99% of the brands in our industry are not suited for traditional venture capital financing. Yet, repeatedly, founders show up to investor meetings hat in hand with structures and terms that necessitate an exit to monetize the investment. Most get a no, and the few that get a yes find themselves accelerating forward in a way they did not intend.

 

Traditional venture capital is all about the grand slam. One or two investments return the lion’s share of a fund. A venture capitalist expects exponential growth, game-changing potential, and true disruption. 

 

Most founders can’t offer that, and this is where we, as an industry, go wrong. Either we fund brands and demand exponential growth when it is unlikely they have that potential, or we fail to fund them. Both are bad for our industry, and this should not be a zero-sum game.

 

Don’t get me wrong—venture capital plays an essential role. We need funders and founders willing to bet big. But for the 99% of those who don’t fit that big bet model, we need a funding mechanism that allows entrepreneurs to build great brands and businesses.

 

Most emerging brands don’t have access to commercial banks, a situation that is likely to be exacerbated by recent developments. Asset-based lending is an excellent way to fund working capital. However, it is often out of reach for early-stage startups that have yet to build the needed inventory and receivables to make ABL viable for both the funder and founder. Impact investors, venture debt, and grants are options but often hard to come by.

 

There is an alternative way—one that leverages structured exits to create self-liquidating investments. Structured exits are risk capital agreements with a specific achievable plan for how investors will receive their return, such as variable-based payments such as percent of revenue or COGS or profit sharing, dividends, or other payment types. 

 

One example is the CARE (COGS Agreement Retaining Equity) we developed and offer as an open-source template. The founder and funder agree to an investment amount, a return expressed as the COGS payment cap, and a percentage of COGS. Each quarter payment is made based on the agreed-upon rate of COGS, which is repeated until the COGS payment cap is reached. Each quarter the investor benefits from cash flow and takes risk off the table. The CARE does include a Warrant provision allowing the investor to participate in any additional potential upside.
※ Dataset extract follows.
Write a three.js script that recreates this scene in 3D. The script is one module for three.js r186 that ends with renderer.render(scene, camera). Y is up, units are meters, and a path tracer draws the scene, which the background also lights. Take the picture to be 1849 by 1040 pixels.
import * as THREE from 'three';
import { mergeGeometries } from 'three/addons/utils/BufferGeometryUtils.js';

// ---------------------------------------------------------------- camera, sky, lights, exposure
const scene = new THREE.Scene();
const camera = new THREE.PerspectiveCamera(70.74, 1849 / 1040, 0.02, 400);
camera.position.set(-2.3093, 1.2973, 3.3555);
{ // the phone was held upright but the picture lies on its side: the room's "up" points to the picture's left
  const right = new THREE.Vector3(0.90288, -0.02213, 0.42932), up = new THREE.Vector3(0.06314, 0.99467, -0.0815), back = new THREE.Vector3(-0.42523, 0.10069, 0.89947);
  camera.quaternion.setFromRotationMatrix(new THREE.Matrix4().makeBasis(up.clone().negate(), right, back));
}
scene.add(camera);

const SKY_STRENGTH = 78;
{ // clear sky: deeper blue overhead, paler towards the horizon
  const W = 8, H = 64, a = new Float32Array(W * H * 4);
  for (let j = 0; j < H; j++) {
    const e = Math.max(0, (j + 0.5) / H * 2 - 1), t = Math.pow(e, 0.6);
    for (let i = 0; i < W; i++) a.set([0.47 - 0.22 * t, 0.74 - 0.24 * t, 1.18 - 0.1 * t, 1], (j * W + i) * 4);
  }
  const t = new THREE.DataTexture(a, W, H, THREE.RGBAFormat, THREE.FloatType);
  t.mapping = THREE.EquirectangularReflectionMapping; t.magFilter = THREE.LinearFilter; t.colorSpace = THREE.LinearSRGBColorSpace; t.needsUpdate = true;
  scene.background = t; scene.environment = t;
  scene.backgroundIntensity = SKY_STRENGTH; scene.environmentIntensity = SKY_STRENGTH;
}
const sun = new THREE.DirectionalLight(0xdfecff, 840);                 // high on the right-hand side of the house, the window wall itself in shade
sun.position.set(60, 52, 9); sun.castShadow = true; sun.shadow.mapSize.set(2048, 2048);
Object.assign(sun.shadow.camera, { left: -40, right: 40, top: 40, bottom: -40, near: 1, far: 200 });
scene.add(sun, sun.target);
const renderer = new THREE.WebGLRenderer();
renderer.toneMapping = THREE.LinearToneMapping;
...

However, an exit is optional for the investor to see a return.

 

Other options include redeemable equity or variable-based convertible notes. The investor purchases redeemable equity shares, and the founder can repurchase an agreed-upon percentage at a specific multiple or price. Repurchase payments are scheduled or variable-based, such as a percentage or revenue, COGS, or EBITDA.

 

The typical convertible note structure requires at least two third-party transactions. The first is “qualified financing,” a priced round of a specific size that triggers the conversion of the note. A second is a liquidity event, an exit. A variable-rate convertible note does not require either but allows for both. The founder and funder agree to an investment amount and a return expressed as the total obligation. For example, a funder invests $250,000 at a 2X multiple, making the total obligation $500,000. Again, using a variable-based payment such as a percentage of revenue, COGS, or EBITDA, payments are made monthly or quarterly and continue until the obligation is met. However, if “qualified financing” occurs while the note remains open, the funder can choose to convert the remaining obligation into equity. 

I offer the above as fodder for deeper exploration and discussion. My real purpose is to encourage us as an industry to better align the structure and terms of investment with the 99% of brands that don’t fit the traditional venture capital model. 

 

Many founders are attempting to build great brands and good businesses. Let’s fund them in a way that makes sense and stop trying to put rocket fuel into Toyotas.